Making decisions about requirements and architecture

Last week, we announced the decision to move to a web-based framework, which would allow us to continue developing the Linguine project while avoiding the limitations and lack of domain knowledge that existed in the Eclipse RCP project that came before us. Over the last week and a half, we have continued filling out the documentation to describe exactly what our project will entail. The more complete this documentation is at the start, the easier the workload will be once we begin coding.

Our current schedule with adjustments has us kicking off our first iteration of code on October 9th. We’ll complete three iterations in time to begin user testing.

Our requirements document has been filled out with our initial in-scope use cases and their workflows. This includes importing text files, tweets, text from a predefined corpus, cleaning up the text, running analysis on the text, and importing and exporting a session’s results for a user.

The architecture work is continuing to develop. While originally we converged on Django as a Python-based web framework solution, we were concerned that it may be too well-defined and might not be able to fit all of our use cases easily.
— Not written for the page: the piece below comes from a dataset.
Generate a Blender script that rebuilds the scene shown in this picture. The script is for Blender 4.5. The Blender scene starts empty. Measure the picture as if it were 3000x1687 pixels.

Also, none of the group members had experience with it, and we don’t want to jump into a new library unless we absolutely have to.

Our alternative solution involves abstracting out the communication between the web front-end and the processing back-end as much as possible, creating two layers which don’t couple too closely. This approach would allow the processing back-end to run any code, not just Python - as long as the text data was being passed in and JSON or otherwise understandable data was being passed to the front-end, any language library could be utilized. Kristen has developed a proof of concept app for this architecture, which will be demoed at today’s sponsor meeting.